The heat potential of the upper ocean relative to 26°C represents the integrated thermal and the density structure (i.e. salinity effects). Based on recent storms in the Western Atlantic Ocean (i.e. Caribbean Sea, Gulf of Mexico) and the Eastern Pacific Ocean Basins, rapid intensity changes have occurred over the warm ocean mixed layers with both weak and strong stratification. Within this context, objectively analyzed surface height anomalies from blended radar altimetry measurements form TOPEX/Poseidon and ERS-2 are used to estimate the hurricane heat potential estimates within the context of a two-layer model and a monthly climatology. These satellite inferred estimates are directly compared to the integrated vertical structure variations from in situ measurements from Lagrangian floats and Airborne expendable Current profilers (AXCPs), Airborne eXependable Conductivity Temperature and Depth profilers (AXCTDs) and Airborne expendable BathyThermographs (AXBTs) from recent sets of field observations in the hurricane field program (1999,2000) and the Eastern Pacific Investigation of Climate (EPIC) (2001). Regression analyses between satellite and observed fields have been found to range between 0.78 to 0.85 with a bias of less than 10 KJ cm-2 in warm frontal regimes.
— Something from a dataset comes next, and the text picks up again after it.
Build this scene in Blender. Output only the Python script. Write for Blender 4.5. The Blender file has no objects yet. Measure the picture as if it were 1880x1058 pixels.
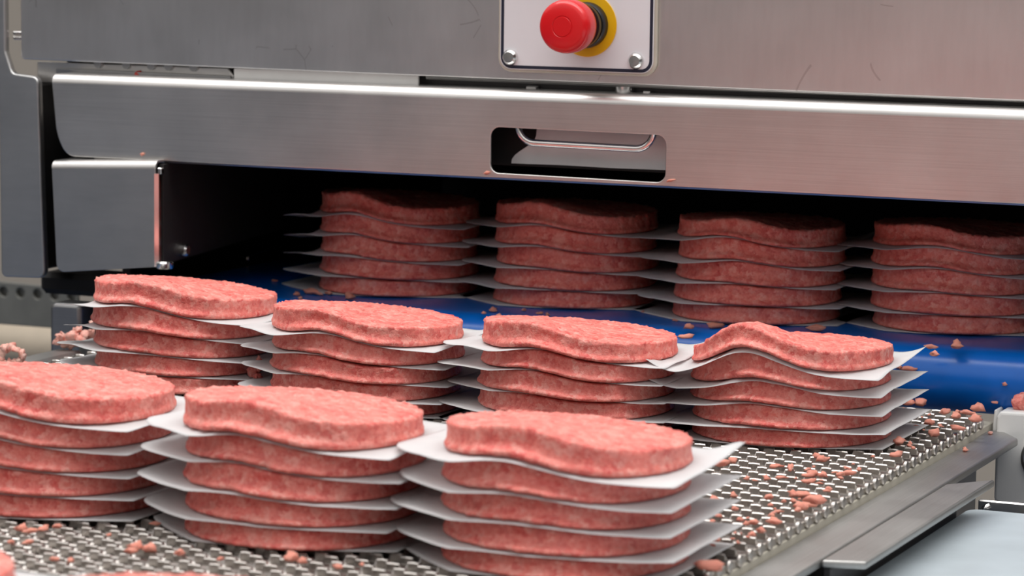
import bpy, math, random
import numpy as np
from mathutils import Matrix, Vector

random.seed(7); rng = np.random.default_rng(7)
scene = bpy.context.scene
col = scene.collection

# ------------------------------------------------------------------ camera
def cam_axes(p, y, r):
    f = Vector((-math.sin(y)*math.cos(p), math.cos(y)*math.cos(p), -math.sin(p)))
    rt = Vector((math.cos(y), math.sin(y), 0)); up = rt.cross(f)
    return math.cos(r)*rt+math.sin(r)*up, -math.sin(r)*rt+math.cos(r)*up, f
cr, cu, cf = cam_axes(.1221, .4138, .0124)
cd = bpy.data.cameras.new('camera'); cam = bpy.data.objects.new('camera', cd); col.objects.link(cam)
cam.matrix_world = Matrix(((cr.x, cu.x, -cf.x, .7187), (cr.y, cu.y, -cf.y, -1.5824), (cr.z, cu.z, -cf.z, .2872), (0, 0, 0, 1)))
cd.sensor_width = 36; cd.lens = 5475/1880*36; cd.clip_start = .02
cd.dof.use_dof = True; cd.dof.focus_distance = 1.70; cd.dof.aperture_fstop = 15.5
scene.camera = cam

# ------------------------------------------------------------------ light
scene.view_settings.view_transform = 'Standard'; scene.view_settings.look = 'None'
scene.view_settings.exposure = 0.80; scene.view_settings.gamma = 1; scene.view_settings.use_curve_mapping = False
w = bpy.data.worlds.new('world'); scene.world = w; w.use_nodes = True
w.node_tree.nodes['Background'].inputs[0].default_value = (.66, .64, .625, 1)
w.node_tree.nodes['Background'].inputs[1].default_value = .80
def area(name, loc, sx, sy, power, rot=(0, 0, 0), color=(1, .985, .96)):
    l = bpy.data.lights.new(name, 'AREA'); l.shape = 'RECTANGLE'; l.size = sx; l.size_y = sy
    l.energy = power; l.color = color
    o = bpy.data.objects.new(name, l); o.location = loc; o.rotation_euler = rot; col.objects.link(o)
area('ceiling_lamp', (.1, -.35, 2.2), 3.6, 1.0, 34, (0, 0, 0))
area('ceiling_lamp', (.3, -2.6, 2.5), 3.4, .9, 160, (math.radians(-46), 0, 0))

# ------------------------------------------------------------------ materials
def new_mat(name):
    m = bpy.data.materials.new(name); m.use_nodes = True
    nt = m.node_tree; return m, nt, nt.nodes['Principled BSDF']
def nd(nt, t, **kw):
    n = nt.nodes.new(t)
    for k, v in kw.items():
        if k.startswith('i_'): n.inputs[int(k[2:]) if k[2:].isdigit() else k[2:]].default_value = v
        else: setattr(n, k, v)
    return n
def ramp(nt, fac, stops):
    r = nt.nodes.new('ShaderNodeValToRGB'); e = r.color_ramp.elements
    while len(e) < len(stops): e.new(.5)
    for x, (p, c) in zip(e, stops): x.position = p; x.color = (*c, 1)
    nt.links.new(fac, r.inputs[0]); return r.outputs[0]
def objcoord(nt, scale=(1, 1, 1), rnd=True):
    tc = nt.nodes.new('ShaderNodeTexCoord'); mp = nt.nodes.new('ShaderNodeMapping'); mp.inputs['Scale'].default_value = scale
    if rnd:
        oi = nt.nodes.new('ShaderNodeObjectInfo'); ml = nd(nt, 'ShaderNodeMath', operation='MULTIPLY', i_1=37.0)
        nt.links.new(oi.outputs['Random'], ml.inputs[0]); nt.links.new(ml.outputs[0], mp.inputs['Location'])
    nt.links.new(tc.outputs['Object'], mp.inputs['Vector']); return mp.outputs[0]
def bump(nt, bsdf, h, strength, dist):
    b = nd(nt, 'ShaderNodeBump'); b.inputs['Strength'].default_value = strength; b.inputs['Distance'].default_value = dist
    nt.links.new(h, b.inputs['Height']); nt.links.new(b.outputs[0], bsdf.inputs['Normal'])
def mixc(nt, fac, a, b, mode='MIX'):
    m = nt.nodes.new('ShaderNodeMix'); m.data_type = 'RGBA'; m.blend_type = mode
    for s, i in ((fac, 0), (a, 6), (b, 7)):
        if hasattr(s, 'is_output'): nt.links.new(s, m.inputs[i])
        elif i == 0: m.inputs[0].default_value = s
        else: m.inputs[i].default_value = (*s, 1)
    return m.outputs[2]

def mat_meat(name, base, red, pale):
    m, nt, b = new_mat(name)
    v = objcoord(nt)
    n1 = nd(nt, 'ShaderNodeTexNoise', i_Scale=480., i_Detail=3., i_Roughness=.62); nt.links.new(v, n1.inputs['Vector'])
    n0 = nd(nt, 'ShaderNodeTexNoise', i_Scale=60., i_Detail=2.); nt.links.new(v, n0.inputs['Vector'])
    # warped voronoi granules: each granule its own fat / lean tone
    vm = nd(nt, 'ShaderNodeVectorMath', operation='MULTIPLY_ADD'); vm.inputs[1].default_value = (.006,)*3
    nt.links.new(n1.outputs['Color'], vm.inputs[0]); nt.links.new(v, vm.inputs[2])
    vo = nd(nt, 'ShaderNodeTexVoronoi', i_Scale=290.); nt.links.new(vm.outputs[0], vo.inputs['Vector'])
    sep = nt.nodes.new('ShaderNodeSeparateColor'); nt.links.new(vo.outputs['Color'], sep.inputs[0])
    c1 = ramp(nt, sep.outputs[0], [(0, red), (.14, red), (.26, base), (.70, base), (.84, pale), (1, pale)])
    c2 = ramp(nt, n1.outputs[0], [(.25, red), (.5, base), (.75, pale)])
    c = mixc(nt, .5, c1, c2)
    c = mixc(nt, .18, c, ramp(nt, n0.outputs[0], [(.3, red), (.7, pale)]))
    nt.links.new(c, b.inputs['Base Color'])
    b.inputs['Roughness'].default_value = .5; b.inputs['Specular IOR Level'].default_value = .35
    b.inputs['Subsurface Weight'].default_value = .25; b.inputs['Subsurface Radius'].default_value = (1, .35, .25)
    b.inputs['Subsurface Scale'].default_value = .003
    ad = nd(nt, 'ShaderNodeMath', operation='SUBTRACT'); nt.links.new(n1.outputs[0], ad.inputs[0]); nt.links.new(vo.outputs['Distance'], ad.inputs[1])
    bump(nt, b, ad.outputs[0], .5, .0010)
    return m
MEAT = mat_meat('raw_meat', (.81, .215, .178), (.58, .052, .05), (.90, .45, .385))
MEATPALE = mat_meat('raw_meat_fat', (.83, .42, .35), (.72, .2, .16), (.9, .62, .53))
CRUMB = mat_meat('meat_crumb', (.92, .36, .26), (.82, .17, .13), (.95, .55, .45))
MEATRED = mat_meat('raw_meat_lean', (.62, .06, .05), (.45, .03, .03), (.75, .2, .16))

def mat_steel(name, colr, rough, grain=(3, 300, 300), gs=.12, spots=.0):
    m, nt, b = new_mat(name)
    v = objcoord(nt, grain, False)
    n = nd(nt, 'ShaderNodeTexNoise', i_Scale=4., i_Detail=4.); nt.links.new(v, n.inputs['Vector'])
    v2 = objcoord(nt, (1, 1, 1), False)
    n2 = nd(nt, 'ShaderNodeTexNoise', i_Scale=14., i_Detail=5., i_Roughness=.65); nt.links.new(v2, n2.inputs['Vector'])
    c = mixc(nt, .5, ramp(nt, n.outputs[0], [(.3, tuple(x*(1-gs) for x in colr)), (.7, tuple(min(1, x*(1+gs)) for x in colr))]),
             ramp(nt, n2.outputs[0], [(.3, tuple(x*(1-gs*1.3) for x in colr)), (.7, tuple(min(1, x*(1+gs)) for x in colr))]))
    nt.links.new(c, b.inputs['Base Color'])
    b.inputs['Metallic'].default_value = 1
    mr = nd(nt, 'ShaderNodeMapRange'); mr.inputs[3].default_value = rough*.8; mr.inputs[4].default_value = rough*1.25
    nt.links.new(n2.outputs[0], mr.inputs[0]); nt.links.new(mr.outputs[0], b.inputs['Roughness'])
    bump(nt, b, n.outputs[0], .06, .0004)
    return m
STEEL = mat_steel('brushed_steel', (.70, .685, .67), .34)
STEELV = mat_steel('brushed_steel_panel', (.80, .785, .78), .30, (60, 60, 10), .04)
STEELG = mat_steel('grey_steel', (.47, .47, .47), .40, (10, 10, 60), .06)  # darker copy of the brushed steel, dim reflections put into the colour
STEELD = mat_steel('dark_steel', (.33, .33, .335), .42)
WIRE = mat_steel('belt_steel', (.56, .53, .50), .33, (200, 200, 200))
CHROME = mat_steel('polished_steel', (.8, .79, .78), .16, (60, 60, 60), .05)
RAIL = mat_steel('rail_steel', (.46, .455, .445), .45, (300, 4, 300))
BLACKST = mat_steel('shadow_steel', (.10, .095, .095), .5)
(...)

This observational approach is directly relevant to improving our understanding of rapidly developing storms such as category 4 hurricanes Juliette, Keith and Michelle. Central to this approach is to estimate the isopycnal displacements, upwelling velocities and air-sea fluxes. These parameters are important in strongly forced 3-dimensional ocean mixed layers within the context of storm intensity change.